- JOB
Below are the records; copy each line in them that holds the word "wide".

-------- ENTRIES PROVIDED

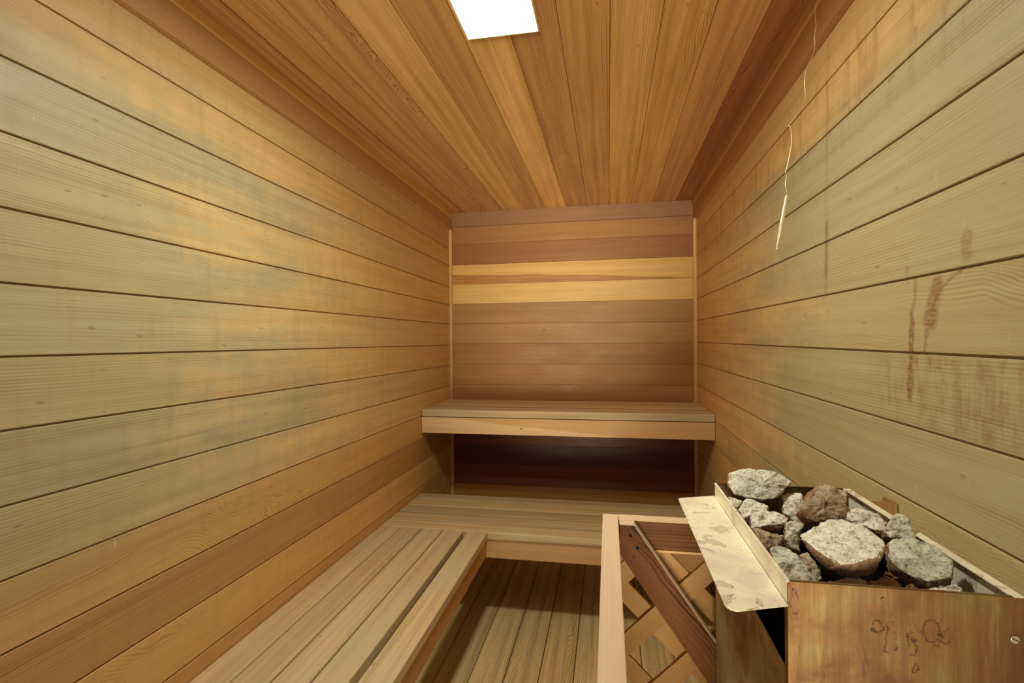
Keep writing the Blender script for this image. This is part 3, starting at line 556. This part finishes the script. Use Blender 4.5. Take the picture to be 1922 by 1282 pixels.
# ---------------------------------------------------------------- temperature probe on its wire
def tube(name,pts,r,mat,parent,res=3):
    cu=bpy.data.curves.new(name,'CURVE'); cu.dimensions='3D'; sp=cu.splines.new('POLY'); sp.points.add(len(pts)-1)
    for p,q in zip(sp.points,pts):
        p.co=(*q[:3],1); p.radius=q[3] if len(q)>3 else 1
    cu.bevel_depth=r; cu.bevel_resolution=res; cu.use_fill_caps=True; cu.materials.append(mat)
    tmp=bpy.data.objects.new(name,cu); C.objects.link(tmp); dg=bpy.context.evaluated_depsgraph_get(); me=bpy.data.meshes.new_from_object(tmp.evaluated_get(dg)); bpy.data.objects.remove(tmp)
    for p in me.polygons: p.use_smooth=True
    o=bpy.data.objects.new(name,me); C.objects.link(o)
    if parent: o.parent=parent; o.matrix_parent_inverse=Matrix.Translation(-Vector(parent.location))
    return o
pr=thing('temperature_probe',(.505,1.392,2.12),'thin metal probe dangling on a kinked wire from the right crown trim','probe')
Y=1.392
w1=[(.512,2.13),(.506,2.118),(.505,2.09),(.506,2.065),(.5035,2.045),(.5045,2.013),(.498,1.994),(.4905,1.978),(.484,1.963),(.480,1.937),(.482,1.91),(.4815,1.89),(.476,1.876),(.467,1.862),(.455,1.845),(.443,1.828)]
w2=[(.443,1.828),(.446,1.826),(.448,1.821),(.4505,1.80),(.4495,1.78),(.4445,1.755),(.439,1.725),(.4365,1.712),(.438,1.70),(.4355,1.685),(.4355,1.674),(.438,1.660)]
def smooth(p):
    out=[]
    for i in range(len(p)-1):
        a=p[max(i-1,0)];b=p[i];c=p[i+1];d_=p[min(i+2,len(p)-1)]
        for k in range(4):
            s=k/4; out.append(tuple(.5*((2*b[j])+(-a[j]+c[j])*s+(2*a[j]-5*b[j]+4*c[j]-d_[j])*s*s+(-a[j]+3*b[j]-3*c[j]+d_[j])*s**3) for j in (0,1)))
    return out+[p[-1]]
tube('wire',[(x_,Y+.002*math.sin(z_*60),z_) for x_,z_ in smooth(w1+w2[1:])],.0009,M_wire,pr)
tube('probe_body',[(.439,Y,1.658,.35),(.4375,Y,1.650,1),(.4190,Y,1.553,1),(.4170,Y,1.543,.5),(.4168,Y,1.540,.45)],.0046,M_wire,pr)
tube('probe_tip',[(.4168,Y,1.541,.8),(.4152,Y,1.532,1),(.4140,Y,1.521,1.2)],.0024,M_wire,pr)
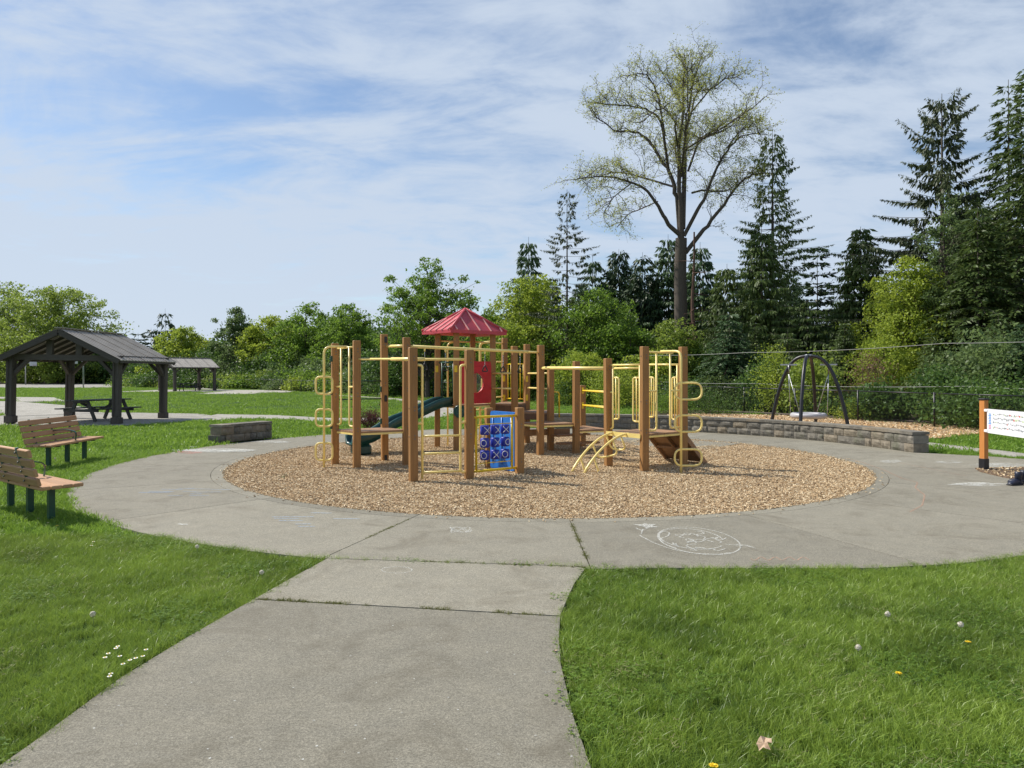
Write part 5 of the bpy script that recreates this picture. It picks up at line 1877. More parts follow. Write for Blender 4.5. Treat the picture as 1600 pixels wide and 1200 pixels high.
bt('dense dark green tree just behind the left deck posts', 545, 76, 470, 42, 'leaf_green', 12, 'tall', nclump=130, nleaf=14000, lsize=.32, trunk_r=.3)
bt('small low tree in the gap left of the airy hazel behind the tower', 600, 74, 545, 34, 'leaf_dark', 13, nclump=70, nleaf=7000, lsize=.3, trunk_r=.2)
for k_, (px_, Y_, top_, hw_, mt_, lab_) in enumerate([
        (318, 108, 536, 30, 'leaf_olive', 'olive tree far behind, between the round yellow-green tree and the dark one'),
        (398, 104, 516, 36, 'leaf_green', 'plain green tree far behind the airy forked tree'),
        (452, 100, 500, 34, 'leaf_dark', 'dark tree far behind the yellow-green one, left of the loop climber'),
        (512, 96, 488, 40, 'leaf_green', 'green tree far behind, filling between the two dark crowned trees'),
        (575, 92, 520, 36, 'leaf_green', 'lower green tree far behind the left deck posts'),
        (20, 140, 470, 60, 'leaf_dark', 'dark tree far behind the two olive trees at the left edge'),
        (215, 132, 548, 34, 'leaf_dark', 'low dark bushy tree seen between the shelter posts and the yellow-green tree'),
        (60, 128, 545, 60, 'leaf_olive', 'low olive growth behind the near shelter gable'),
        (150, 128, 552, 50, 'leaf_dark', 'low dark growth behind the court, seen under the shelter roof'),
        (705, 64, 520, 40, 'leaf_green', 'low green tree seen below the red roof to its left'),
        (792, 46, 500, 34, 'leaf_yellow', 'low yellow-green maple directly right of the red roof edge'),
        (985, 44, 505, 44, 'leaf_green', 'green maple low between the twin dark firs and the great tree'),
        (1015, 41, 545, 36, 'leaf_yellow', 'yellow-green bushy tree behind the right hand yellow rails'),
        (905, 40, 545, 40, 'leaf_yellow', 'yellow-green bushy tree behind the balance rail'),
        (1380, 33, 520, 40, 'leaf_yellow', 'low yellow-green bushy tree in front of the bright maple'),
        (1250, 35, 560, 36, 'leaf_olive', 'low olive bushy tree behind the nest swing top'),
        (880, 60, 500, 60, 'leaf_dark', 'dark broadleaf tree filling behind the yellow-green maple')]):
    bt(lab_, px_, Y_, top_, hw_, mt_, 150 + k_, nclump=100, nleaf=7000, lsize=.0042 * Y_, trunk_r=.2)
# behind and beside the red roof
bt('airy fresh green tree with a spike top, behind the red roof', 668, 50, 402, 76, 'leaf_green', 14, 'open', nclump=190, nleaf=15000, lsize=.21, trunk_r=.2, airy=1, crad=.085)
bt('low dense green growth under the airy tree behind the red roof', 640, 56, 530, 70, 'leaf_dark', 15, nclump=110, nleaf=11000, lsize=.26, trunk_r=.15, stems=3)
bt('bright yellow-green maple right of the red roof', 832, 50, 424, 62, 'leaf_yellow', 16, 'tall', nclump=190, nleaf=21000, lsize=.22, trunk_r=.22)
bt('mid green maple left of the great bare-limbed tree', 935, 46, 448, 66, 'leaf_green', 17, 'round', nclump=180, nleaf=20000, lsize=.21, trunk_r=.22)
bt('leafy green tree filling the gap behind the tower rails', 770, 58, 488, 48, 'leaf_green', 18, nclump=110, nleaf=11000, lsize=.26, trunk_r=.2)
conifer('cedar_tree', 'dark rounded conifer top left of the thin airy spruce', at_px(826, 66), 66, h_at(370, 66), 2.7, 'needle_blue', 20, 'cedar', spacing=.55, spray=.75)
conifer('spruce_tree', 'thin airy see-through spruce right of the yellow-green maple', at_px(886, 47), 47, h_at(296, 47), 3.1, 'needle_spruce', 21, 'sparse', spacing=.36, spray=.32, nbr=6, t0=.2, irregular=.35)
conifer('cedar_tree', 'dark conifer just right of the thin airy spruce', at_px(926, 62), 62, h_at(398, 62), 2.6, 'needle_blue', 22, 'cedar', spacing=.5, spray=.7)
conifer('fir_tree', 'left of the twin dark firs, left of the great tree', at_px(967, 62), 62, h_at(389, 62), 3.1, 'needle_fir', 23, 'spruce', spacing=.6, spray=.75)
conifer('fir_tree', 'right of the twin dark firs, left of the great tree', at_px(1004, 60), 60, h_at(394, 60), 3.1, 'needle_fir', 24, 'spruce', spacing=.6, spray=.75)
conifer('cedar_tree', 'blue-green cedar directly left of the great tree trunk', at_px(1044, 60), 60, h_at(366, 60), 3.0, 'needle_blue', 25, 'cedar', spacing=.5, spray=.7)
conifer('cedar_tree', 'blue-green cedar directly right of the great tree trunk', at_px(1094, 58), 58, h_at(378, 58), 2.7, 'needle_blue', 26, 'cedar', spacing=.5, spray=.7)
# right
conifer('cedar_tree', 'broad shorter cedar between the great tree and the tall thin-topped cedar', at_px(1136, 48), 48, h_at(412, 48), 3.0, 'needle_cedar', 27, 'cedar', spacing=.4, spray=.55)
conifer('cedar_tree', 'tall cedar with a thin ragged top right of the great tree', at_px(1207, 46), 46, h_at(203, 46), 3.9, 'needle_cedar', 28, 'sparse', spacing=.33, spray=.46, nbr=8, t0=.1, trunk_r=.26, irregular=.4)
conifer('cedar_tree', 'dense cedar skirt in front of the tall thin-topped cedar', at_px(1190, 43), 43, h_at(355, 43), 3.0, 'needle_cedar', 29, 'cedar', spacing=.36, spray=.5, t0=.03)
conifer('fir_tree', 'neat dark fir with upswept branches behind the swing', at_px(1277, 52), 52, h_at(386, 52), 3.0, 'needle_fir', 30, 'fir', spacing=.65, spray=.62, nbr=7)
conifer('cedar_tree', 'dense pointed dark cedar left of the bright maple at the right', at_px(1345, 42), 42, h_at(354, 42), 2.7, 'needle_cedar', 31, 'cedar', spacing=.34, spray=.5, t0=.02, nbr=8)
conifer('cedar_tree', 'dense low cedar behind the swing, filling below the neat fir', at_px(1262, 41), 41, h_at(470, 41), 2.9, 'needle_cedar', 32, 'cedar', spacing=.34, spray=.46, t0=.02, nbr=8)
conifer('spruce_tree', 'low dense blue-green spruce behind the right hand deck and soil strip', at_px(1140, 37.5), 37.5, h_at(490, 37.5), 2.5, 'needle_blue', 33, 'hemlock', spacing=.26, spray=.40, t0=.02, nbr=9)
bt('bright yellow-green maple at the right, behind the fence', 1418, 36, 398, 64, 'leaf_yellow', 34, 'tall', nclump=200, nleaf=22000, lsize=.17, trunk_r=.16)
conifer('spruce_tree', 'great dark spruce with drooping clumps and wide ragged branches at the right', at_px(1472, 38), 38, h_at(146, 38), 5.9, 'needle_spruce', 35, 'spruce', spacing=.70, spray=.46, nbr=6, t0=.30, trunk_r=.26, irregular=.38)
bt('pale green leafy climber clad tree in front of the great dark spruce', 1478, 35, 292, 34, 'leaf_grey', 36, 'column', nclump=120, nleaf=9000, lsize=.14, trunk_r=.16, airy=1, crad=.2)
conifer('hemlock_tree', 'tall narrow hemlock second from the right edge', at_px(1576, 36), 36, h_at(124, 36), 2.9, 'needle_cedar', 37, 'hemlock', spacing=.45, spray=.42, nbr=6, t0=.22, trunk_r=.17, irregular=.35)
conifer('hemlock_tree', 'tall narrow hemlock on the right edge of the view', at_px(1608, 33), 33, h_at(100, 33), 2.6, 'needle_cedar', 38, 'hemlock', spacing=.45, spray=.42, nbr=6, t0=.2, trunk_r=.16, irregular=.35)
conifer('hemlock_tree', 'dark drooping hemlock filling low between the great spruce and the right edge', at_px(1528, 33), 33, h_at(322, 33), 2.7, 'needle_cedar', 39, 'hemlock', spacing=.34, spray=.42, nbr=8, t0=.05)
conifer('spruce_tree', 'young green spruce above the picture board at the right edge', at_px(1606, 25.5), 25.5, h_at(500, 25.5), 1.75, 'needle_blue', 40, 'hemlock', spacing=.17, spray=.24, nbr=10, t0=.03)
bt('mixed dark undergrowth tree left of the young spruce at the right', 1500, 29, 545, 46, 'needle_cedar', 41, nclump=110, nleaf=10000, lsize=.13, trunk_r=.07, stems=3)
conifer('cedar_tree', 'dark cedar standing behind the bright maple at the right', at_px(1410, 50), 50, h_at(430, 50), 3.0, 'needle_cedar', 42, 'cedar', spacing=.42, spray=.6)
conifer('cedar_tree', 'dark cedar far behind the hemlocks at the right edge', at_px(1560, 48), 48, h_at(330, 48), 3.6, 'needle_cedar', 43, 'cedar', spacing=.42, spray=.6)
conifer('cedar_tree', 'blue-green cedar behind the mid green maple', at_px(985, 72), 72, h_at(430, 72), 4.2, 'needle_blue', 44, 'cedar', spacing=.6, spray=.8)
bt('grey-green bush tree at the foot of the great tree', 1050, 43, 492, 38, 'leaf_olive', 45, nclump=90, nleaf=9000, lsize=.18, trunk_r=.08, stems=3)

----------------

- OUTPUT FOR THIS TASK
Write part 5 of the bpy script that recreates this picture. It picks up at line 1877. More parts follow. Write for Blender 4.5. Treat the picture as 1600 pixels wide and 1200 pixels high.
conifer('spruce_tree', 'great dark spruce with drooping clumps and wide ragged branches at the right', at_px(1472, 38), 38, h_at(146, 38), 5.9, 'needle_spruce', 35, 'spruce', spacing=.70, spray=.46, nbr=6, t0=.30, trunk_r=.26, irregular=.38)